Na sua opinião, a decisão de Guterres não é necessariamente uma cedência aos EUA ou a Israel. Aceitar o relatório seria a “assunção de uma expressão que não faz parte do léxico da ONU e que tem uma dimensão simbólica muito significativa”. E abria um precedente: “Aparecendo num relatório com a chancela da ONU, a palavra apartheid passaria a ser usada como linguagem da ONU”, diz a especialista em Médio Oriente, cujo doutoramento é sobre o conflito israelo-palestiniano. “E isso poderia diminuir a capacidade de a ONU afirmar-se como mediador imparcial.” Dá um exemplo: “Usar na diplomacia a expressão ‘guerra civil’ é completamente diferente de dizer ‘conflito armado’. As palavras têm relevância política.

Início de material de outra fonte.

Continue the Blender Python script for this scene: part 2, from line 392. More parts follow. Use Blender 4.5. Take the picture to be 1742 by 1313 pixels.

Materializam, através do discurso, algo que a seguir pode ser replicado. Ganha substância e realidade.”

Guterres teve o seu primeiro “embate” no conflito israelo-palestiniano logo em Janeiro. Numa entrevista a uma rádio israelita, o secretário-geral português disse que, para si, era completamente claro que o templo que os romanos destruíram em Jerusalém (o chamado Monte do Templo) era um templo judaico. Mas em Outubro, a UNESCO aprovou uma resolução que omite a ligação desse templo aos judeus — e afirma a ligação histórica do lugar sagrado aos muçulmanos. As autoridades palestinianas exigiram um pedido de desculpa e fizeram uma grande campanha para repudiar as declarações.

“Mas nenhum Estado europeu fez declarações sobre o assunto”, nota Ana Santos Pinto. “A maior parte dos Estados-membros da União Europeia que estão na UNESCO votaram contra ou abstiveram-se no voto da resolução sobre o Monte do Templo.” Ou seja, não rejeitaram a posição de António Guterres.